# Start of DATA SEGMENT
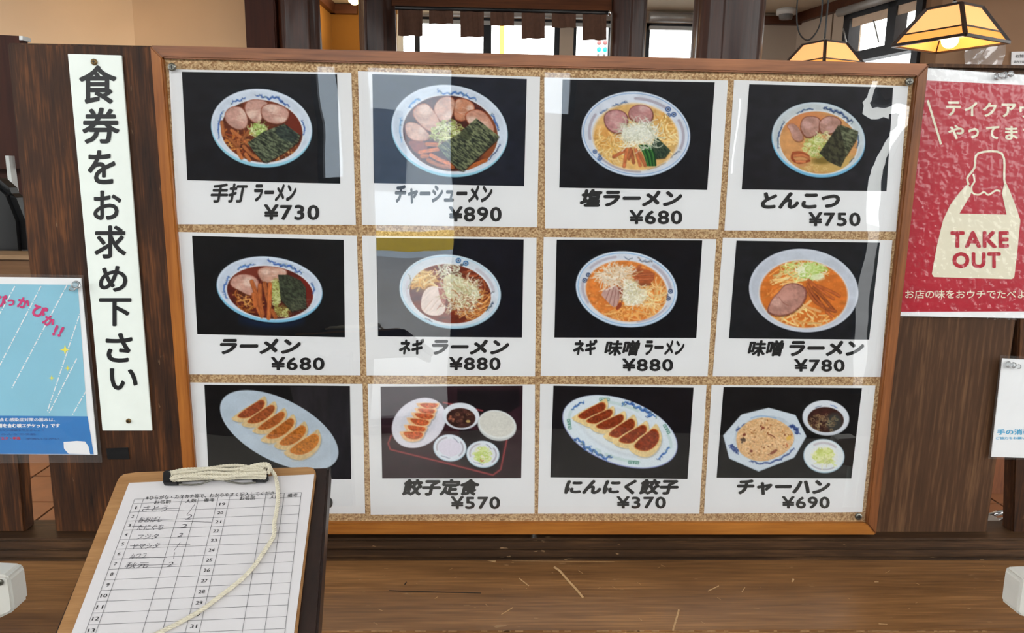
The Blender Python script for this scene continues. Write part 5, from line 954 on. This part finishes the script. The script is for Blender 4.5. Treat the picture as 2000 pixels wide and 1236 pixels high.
lettering('handwriting', [('さとう', z1(800, 526), z1(938, 524), z1(925, 560), z1(790, 560)), ('おおばし', z1(778, 588), z1(910, 586), z1(900, 616), z1(768, 620)), ('たにぐち', z1(770, 632), z1(915, 630), z1(905, 660), z1(760, 664)), ('フジタ', z1(772, 686), z1(890, 682), z1(876, 712), z1(760, 714)), ('ヤマシタ', z1(740, 738), z1(895, 732), z1(880, 764), z1(730, 768)), ('カワラ', z1(728, 795), z1(820, 790), z1(810, 816), z1(720, 820)), ('秋元', z1(702, 842), z1(832, 840), z1(825, 872), z1(692, 876)),
    ('2', z1(1040, 575), z1(1072, 575), z1(1065, 604), z1(1030, 604)), ('2', z1(1008, 628), z1(1045, 628), z1(1040, 652), z1(1000, 652)), ('2', z1(992, 680), z1(1022, 678), z1(1016, 700), z1(985, 702)), ('1', z1(966, 786), z1(974, 786), z1(972, 822), z1(966, 822)), ('2', z1(936, 840), z1(968, 838), z1(962, 864), z1(930, 866))], CLP, M_pen, t, bold=0, shear=.2, up=CN)
V = []; Fc = []
for a, b in (((790, 548), (1000, 540)), ((1085, 520), (1040, 580)), ((775, 606), (1180, 618)), ((735, 640), (1060, 648)), ((725, 750), (1060, 742)), ((1005, 730), (970, 776)), ((700, 862), (990, 852)), ((725, 815), (930, 815))):
    stroke_geo([z1(*a), z1(*b)], .8, V, Fc, CLP)
obj('strike_lines', V, Fc, M_pen, t)

# ------------------------------------------------------------ entrance side, behind the camera (lights the board and shows in the cover)
def mx_(px, py=300): return P(px, py, -FRY + .007).x
def mz_(px, py): return P(px, py, -FRY + .007).z
fwl = struct(thing('wall_front', (0, FRY, 0)))
M_dw = flat('dark_entrance_wall', (64, 52, 44), .8)
wins = [('door_1', mx_(708), mx_(886), .05, 2.3), ('window_4', mx_(610), mx_(668), mz_(640, 362), 2.3), ('window_5', mx_(1052), mx_(1122), mz_(1090, 228), 2.3), ('window_6', mx_(1429), mx_(1457), mz_(1440, 352), mz_(1440, 182)), ('window_7', mx_(1700), mx_(1752), mz_(1720, 760), 2.3)]
xs_ = sorted([(a, b, z0, z1_, n) for n, a, b, z0, z1_ in wins]); cur = -3.4
for a, b, z0, z1_, n in xs_:
    box('wall_panel', (cur, FRY - .1, 0), (a, FRY, 2.36), M_dw, fwl); box('wall_panel', (a, FRY - .1, 0), (b, FRY, z0), M_dw, fwl); box('wall_panel', (a, FRY - .1, z1_), (b, FRY, 2.36), M_dw, fwl); cur = b
    window(n, a, b, z0, z1_, FRY - .07, [])
box('wall_panel', (cur, FRY - .1, 0), (3.4, FRY, 2.36), M_dw, fwl); box('wall_panel', (-3.4, FRY - .1, 3.24), (3.4, FRY, 3.36), M_dw, fwl)
window('added_window_8', -3.4, 3.4, 2.36, 3.24, FRY - .07, [(-1.6, -1.55), (0, .05), (1.6, 1.65)])  # high window band added out of view as a main light source
for sx in (-1, 1):
    t = struct(thing('wall_left' if sx < 0 else 'wall_right', (sx * 3.3, -1.6, 0))); x0, x1 = sorted((sx * 3.3, sx * 3.4))
    box('wall_panel', (x0, FRY, 0), (x1, .9, .9), M_dw, t); box('wall_panel', (x0, FRY, 3.2), (x1, .9, 3.36), M_dw, t); box('wall_panel', (x0, -.3, .9), (x1, .9, 3.2), M_dw, t)
    tt = struct(thing('added_window_9' if sx < 0 else 'added_window_10', (sx * 3.35, -1.7, .9))); xm = (x0 + x1) / 2  # side glazing, unseen, added to bring more daylight onto the board
    for y in (FRY, -2.25, -1.3, -.36): box('mullion', (xm - .03, y, .9), (xm + .03, y + .06, 3.2), M_alu, tt)
    box('pane', (xm - .002, FRY, .9), (xm + .002, -.3, 3.2), M_glass, tt)
struct(box('wall_upper', (-3.4, .9, CZ + .06), (3.4, 1.0, 3.36), M_white))

# ------------------------------------------------------------ outside
struct(box('ground', (-30, -30, -.12), (30, 30, -.07), flat('street_asphalt', (150, 150, 152), .9, var=.1, scale=2)))
t = thing('building', (0, -14, -.07), 'pale blue-grey building across the street behind the viewer', 'building'); box('facade', (-9, -16, -.07), (4, -14, 4.2), flat('pale_facade', (206, 220, 236), .8), t)
for i in range(5): box('window', (-7.5 + i * 2.2, -14.02, 1.2), (-6.3 + i * 2.2, -13.98, 2.8), flat('facade_window', (90, 110, 136), .3), t)
t = thing('yellow_sign', (-2.6, -9, -.07), 'long yellow signboard across the street behind the viewer', 'sign'); box('panel', (-6, -9.1, .55), (1, -9, .8), flat('yellow_sign_panel', (240, 206, 70), .5), t); box('post', (-2.6, -9.08, -.07), (-2.5, -9.02, .55), M_alu, t)
qy = P(981, 90, 9); t = thing('yellow_pole_sign', (qy.x, 9, -.07), 'tall narrow yellow sign outside the window behind the cloth valance', 'sign'); box('panel', (P(976, 60, 9).x, 9, 1.2), (P(985, 60, 9).x, 9.1, 4.6), flat('yellow_sign_face', (226, 176, 70), .5), t); box('post', (qy.x - .02, 9.02, -.07), (qy.x + .02, 9.08, 1.2), M_alu, t)
M_gr = emit('green_signal', (0, 190, 160), .9)
for n, px in enumerate((1170, 1182)):
    q = P(px, 90, 8); t = thing('traffic_signal', (q.x, 8, -.07), ('left one of two green traffic signals seen through the window', 'right one of two green traffic signals seen through the window')[n], 'traffic signal')
    zt_ = P(px, 74, 8).z; zb_ = P(px, 106, 8).z; box('housing', (q.x - .028, 8, zb_), (q.x + .028, 8.1, zt_), M_lalu, t)
    for yy, m in ((83, flat('unlit_lens', (150, 96, 96), .4)), (97, M_gr)): zz_ = P(px, yy, 8).z; tube('lens', [(q.x, 8.0, zz_), (q.x, 7.985, zz_)], .026, m, t, 14)
    tube('pole', [(q.x, 8.05, -.07), (q.x, 8.05, zb_)], .012, M_lalu, t, 8)
bpy.data.objects.remove(_to); bpy.data.curves.remove(_tc)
# End of DATA SEGMENT
EXERCISE REQUIREMENTS: Return each line from the material above exactly, but not the pictures.

SOLUTION FOR THIS TASK:
The Blender Python script for this scene continues. Write part 5, from line 954 on. This part finishes the script. The script is for Blender 4.5. Treat the picture as 2000 pixels wide and 1236 pixels high.
lettering('handwriting', [('さとう', z1(800, 526), z1(938, 524), z1(925, 560), z1(790, 560)), ('おおばし', z1(778, 588), z1(910, 586), z1(900, 616), z1(768, 620)), ('たにぐち', z1(770, 632), z1(915, 630), z1(905, 660), z1(760, 664)), ('フジタ', z1(772, 686), z1(890, 682), z1(876, 712), z1(760, 714)), ('ヤマシタ', z1(740, 738), z1(895, 732), z1(880, 764), z1(730, 768)), ('カワラ', z1(728, 795), z1(820, 790), z1(810, 816), z1(720, 820)), ('秋元', z1(702, 842), z1(832, 840), z1(825, 872), z1(692, 876)),
    ('2', z1(1040, 575), z1(1072, 575), z1(1065, 604), z1(1030, 604)), ('2', z1(1008, 628), z1(1045, 628), z1(1040, 652), z1(1000, 652)), ('2', z1(992, 680), z1(1022, 678), z1(1016, 700), z1(985, 702)), ('1', z1(966, 786), z1(974, 786), z1(972, 822), z1(966, 822)), ('2', z1(936, 840), z1(968, 838), z1(962, 864), z1(930, 866))], CLP, M_pen, t, bold=0, shear=.2, up=CN)
V = []; Fc = []
for a, b in (((790, 548), (1000, 540)), ((1085, 520), (1040, 580)), ((775, 606), (1180, 618)), ((735, 640), (1060, 648)), ((725, 750), (1060, 742)), ((1005, 730), (970, 776)), ((700, 862), (990, 852)), ((725, 815), (930, 815))):
    stroke_geo([z1(*a), z1(*b)], .8, V, Fc, CLP)
obj('strike_lines', V, Fc, M_pen, t)

# ------------------------------------------------------------ entrance side, behind the camera (lights the board and shows in the cover)
def mx_(px, py=300): return P(px, py, -FRY + .007).x
def mz_(px, py): return P(px, py, -FRY + .007).z
fwl = struct(thing('wall_front', (0, FRY, 0)))
M_dw = flat('dark_entrance_wall', (64, 52, 44), .8)
wins = [('door_1', mx_(708), mx_(886), .05, 2.3), ('window_4', mx_(610), mx_(668), mz_(640, 362), 2.3), ('window_5', mx_(1052), mx_(1122), mz_(1090, 228), 2.3), ('window_6', mx_(1429), mx_(1457), mz_(1440, 352), mz_(1440, 182)), ('window_7', mx_(1700), mx_(1752), mz_(1720, 760), 2.3)]
xs_ = sorted([(a, b, z0, z1_, n) for n, a, b, z0, z1_ in wins]); cur = -3.4
for a, b, z0, z1_, n in xs_:
    box('wall_panel', (cur, FRY - .1, 0), (a, FRY, 2.36), M_dw, fwl); box('wall_panel', (a, FRY - .1, 0), (b, FRY, z0), M_dw, fwl); box('wall_panel', (a, FRY - .1, z1_), (b, FRY, 2.36), M_dw, fwl); cur = b
    window(n, a, b, z0, z1_, FRY - .07, [])
box('wall_panel', (cur, FRY - .1, 0), (3.4, FRY, 2.36), M_dw, fwl); box('wall_panel', (-3.4, FRY - .1, 3.24), (3.4, FRY, 3.36), M_dw, fwl)
window('added_window_8', -3.4, 3.4, 2.36, 3.24, FRY - .07, [(-1.6, -1.55), (0, .05), (1.6, 1.65)])  # high window band added out of view as a main light source
for sx in (-1, 1):
    t = struct(thing('wall_left' if sx < 0 else 'wall_right', (sx * 3.3, -1.6, 0))); x0, x1 = sorted((sx * 3.3, sx * 3.4))
    box('wall_panel', (x0, FRY, 0), (x1, .9, .9), M_dw, t); box('wall_panel', (x0, FRY, 3.2), (x1, .9, 3.36), M_dw, t); box('wall_panel', (x0, -.3, .9), (x1, .9, 3.2), M_dw, t)
    tt = struct(thing('added_window_9' if sx < 0 else 'added_window_10', (sx * 3.35, -1.7, .9))); xm = (x0 + x1) / 2  # side glazing, unseen, added to bring more daylight onto the board
    for y in (FRY, -2.25, -1.3, -.36): box('mullion', (xm - .03, y, .9), (xm + .03, y + .06, 3.2), M_alu, tt)
    box('pane', (xm - .002, FRY, .9), (xm + .002, -.3, 3.2), M_glass, tt)
struct(box('wall_upper', (-3.4, .9, CZ + .06), (3.4, 1.0, 3.36), M_white))

# ------------------------------------------------------------ outside
struct(box('ground', (-30, -30, -.12), (30, 30, -.07), flat('street_asphalt', (150, 150, 152), .9, var=.1, scale=2)))
t = thing('building', (0, -14, -.07), 'pale blue-grey building across the street behind the viewer', 'building'); box('facade', (-9, -16, -.07), (4, -14, 4.2), flat('pale_facade', (206, 220, 236), .8), t)
for i in range(5): box('window', (-7.5 + i * 2.2, -14.02, 1.2), (-6.3 + i * 2.2, -13.98, 2.8), flat('facade_window', (90, 110, 136), .3), t)
t = thing('yellow_sign', (-2.6, -9, -.07), 'long yellow signboard across the street behind the viewer', 'sign'); box('panel', (-6, -9.1, .55), (1, -9, .8), flat('yellow_sign_panel', (240, 206, 70), .5), t); box('post', (-2.6, -9.08, -.07), (-2.5, -9.02, .55), M_alu, t)
qy = P(981, 90, 9); t = thing('yellow_pole_sign', (qy.x, 9, -.07), 'tall narrow yellow sign outside the window behind the cloth valance', 'sign'); box('panel', (P(976, 60, 9).x, 9, 1.2), (P(985, 60, 9).x, 9.1, 4.6), flat('yellow_sign_face', (226, 176, 70), .5), t); box('post', (qy.x - .02, 9.02, -.07), (qy.x + .02, 9.08, 1.2), M_alu, t)
M_gr = emit('green_signal', (0, 190, 160), .9)
for n, px in enumerate((1170, 1182)):
    q = P(px, 90, 8); t = thing('traffic_signal', (q.x, 8, -.07), ('left one of two green traffic signals seen through the window', 'right one of two green traffic signals seen through the window')[n], 'traffic signal')
    zt_ = P(px, 74, 8).z; zb_ = P(px, 106, 8).z; box('housing', (q.x - .028, 8, zb_), (q.x + .028, 8.1, zt_), M_lalu, t)
    for yy, m in ((83, flat('unlit_lens', (150, 96, 96), .4)), (97, M_gr)): zz_ = P(px, yy, 8).z; tube('lens', [(q.x, 8.0, zz_), (q.x, 7.985, zz_)], .026, m, t, 14)
    tube('pole', [(q.x, 8.05, -.07), (q.x, 8.05, zb_)], .012, M_lalu, t, 8)
bpy.data.objects.remove(_to); bpy.data.curves.remove(_tc)